What is the topological version of the following theorem?
Open Mapping Theorem. Let $\Omega \subset \mathbb{R}^n$ be open and $f: \Omega \rightarrow \mathbb{R}^m$ a continuously differentiable function. If for every $x\in\Omega$ the derivative $f'(x)$ is surjective and $U\subset \Omega$ is open, then the image $f(U)$ is open in $\mathbb{R}^m$.
So previous derivative matrix is surjective. For a weaker version where $n=m$ and derivative matrix is bijective, i.e. $\det f'(x) \neq 0$, we have the corresponding Invariance of Domain Theorem by Brouwer that is based on injectivity. But is there any similar results for that stronger form of the Open Mapping Theorem?

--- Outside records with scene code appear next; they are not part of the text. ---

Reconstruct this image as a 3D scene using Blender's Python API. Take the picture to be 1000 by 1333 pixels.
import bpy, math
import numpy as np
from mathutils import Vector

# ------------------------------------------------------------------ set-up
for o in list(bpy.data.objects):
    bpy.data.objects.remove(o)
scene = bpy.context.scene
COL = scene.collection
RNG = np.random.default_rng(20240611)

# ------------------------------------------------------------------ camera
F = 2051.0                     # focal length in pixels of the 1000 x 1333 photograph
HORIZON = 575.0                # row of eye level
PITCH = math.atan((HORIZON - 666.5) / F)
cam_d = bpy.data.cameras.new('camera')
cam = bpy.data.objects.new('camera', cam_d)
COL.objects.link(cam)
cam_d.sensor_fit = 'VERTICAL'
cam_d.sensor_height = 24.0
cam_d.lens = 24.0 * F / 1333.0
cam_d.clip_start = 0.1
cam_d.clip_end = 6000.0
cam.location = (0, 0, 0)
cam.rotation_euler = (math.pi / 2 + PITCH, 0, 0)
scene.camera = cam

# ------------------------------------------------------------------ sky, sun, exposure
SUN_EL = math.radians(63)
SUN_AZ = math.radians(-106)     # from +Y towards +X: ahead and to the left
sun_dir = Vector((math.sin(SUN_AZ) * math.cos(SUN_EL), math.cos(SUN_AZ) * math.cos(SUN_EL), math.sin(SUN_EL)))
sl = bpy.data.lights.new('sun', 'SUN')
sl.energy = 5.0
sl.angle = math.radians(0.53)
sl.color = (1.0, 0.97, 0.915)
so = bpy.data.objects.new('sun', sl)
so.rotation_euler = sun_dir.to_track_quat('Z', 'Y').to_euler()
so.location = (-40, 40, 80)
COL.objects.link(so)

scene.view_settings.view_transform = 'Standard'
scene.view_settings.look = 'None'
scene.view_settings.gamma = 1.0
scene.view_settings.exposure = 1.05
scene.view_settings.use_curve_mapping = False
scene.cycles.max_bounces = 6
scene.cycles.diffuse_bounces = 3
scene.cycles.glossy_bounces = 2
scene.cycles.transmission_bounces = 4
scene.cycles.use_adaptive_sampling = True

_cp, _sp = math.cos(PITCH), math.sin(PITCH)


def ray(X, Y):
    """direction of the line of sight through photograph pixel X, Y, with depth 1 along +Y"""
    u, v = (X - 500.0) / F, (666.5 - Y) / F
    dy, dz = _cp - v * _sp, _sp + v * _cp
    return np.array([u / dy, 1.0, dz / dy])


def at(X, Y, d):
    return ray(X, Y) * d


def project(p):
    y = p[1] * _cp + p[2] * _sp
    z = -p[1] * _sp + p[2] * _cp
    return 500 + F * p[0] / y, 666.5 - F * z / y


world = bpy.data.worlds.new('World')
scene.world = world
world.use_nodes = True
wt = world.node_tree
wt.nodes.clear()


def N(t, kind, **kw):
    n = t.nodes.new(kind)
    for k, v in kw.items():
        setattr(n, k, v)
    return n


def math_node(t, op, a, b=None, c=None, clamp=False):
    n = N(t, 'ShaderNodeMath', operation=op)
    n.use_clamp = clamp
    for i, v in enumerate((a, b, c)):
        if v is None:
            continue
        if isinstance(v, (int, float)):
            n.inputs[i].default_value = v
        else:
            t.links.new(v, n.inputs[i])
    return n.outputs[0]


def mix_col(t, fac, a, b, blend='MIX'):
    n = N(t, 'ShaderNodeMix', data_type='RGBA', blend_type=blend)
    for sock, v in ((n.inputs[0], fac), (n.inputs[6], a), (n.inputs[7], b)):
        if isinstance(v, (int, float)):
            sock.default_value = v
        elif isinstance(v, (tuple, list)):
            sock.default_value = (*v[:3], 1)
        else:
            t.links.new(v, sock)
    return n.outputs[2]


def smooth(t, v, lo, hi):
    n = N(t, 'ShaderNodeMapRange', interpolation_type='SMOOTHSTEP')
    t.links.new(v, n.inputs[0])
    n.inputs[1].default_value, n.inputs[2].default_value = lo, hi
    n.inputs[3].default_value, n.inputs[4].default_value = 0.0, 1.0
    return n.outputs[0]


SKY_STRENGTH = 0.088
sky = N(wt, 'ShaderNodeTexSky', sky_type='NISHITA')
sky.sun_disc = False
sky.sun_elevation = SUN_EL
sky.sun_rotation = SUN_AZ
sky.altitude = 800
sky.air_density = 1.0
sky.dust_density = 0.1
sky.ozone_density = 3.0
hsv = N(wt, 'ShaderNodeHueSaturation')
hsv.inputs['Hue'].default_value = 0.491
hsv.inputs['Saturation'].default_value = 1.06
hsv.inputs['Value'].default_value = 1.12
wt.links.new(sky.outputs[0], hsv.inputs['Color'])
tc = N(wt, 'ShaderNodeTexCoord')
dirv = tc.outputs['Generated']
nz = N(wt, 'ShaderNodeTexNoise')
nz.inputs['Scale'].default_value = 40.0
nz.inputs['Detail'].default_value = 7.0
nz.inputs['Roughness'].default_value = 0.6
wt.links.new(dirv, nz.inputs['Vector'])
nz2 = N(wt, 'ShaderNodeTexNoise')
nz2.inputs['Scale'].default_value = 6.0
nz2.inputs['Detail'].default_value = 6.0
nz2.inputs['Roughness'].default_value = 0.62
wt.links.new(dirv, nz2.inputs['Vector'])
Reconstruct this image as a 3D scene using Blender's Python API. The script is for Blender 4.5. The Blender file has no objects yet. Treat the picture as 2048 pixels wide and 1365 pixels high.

EDIT: Is a (continuous) linear injection only suitable topological map?
This was too long for a comment, it is not an answer.
I don't know of any analogues in some arbitrary topological space. here is a list of counter-examples for relatively well-behaved spaces.
One really needs some kind of injectivity requirement, which gives the well-known result: for $X$ compact and $Y$ Hausdorff, a bijective continuous map $f:X \to Y$ is open (and hence a homeomorphism.)
If you add some additional algebraic structure, you could recover the open mapping theorems for functional analysis and sufficiently nice topological groups.
A lukewarm observation: if we let $U \subset \mathbb R^n$ be open, then if $f: U: \to \mathbb R^m$ factors through projection $\pi:\mathbb R^n \to \mathbb R^m$ so that the induced map $\tilde{f}:U \to \mathbb R^m$ is injective, then $f$ is open since it is the composition of open maps.
Hopefully someone else can provide a better answer.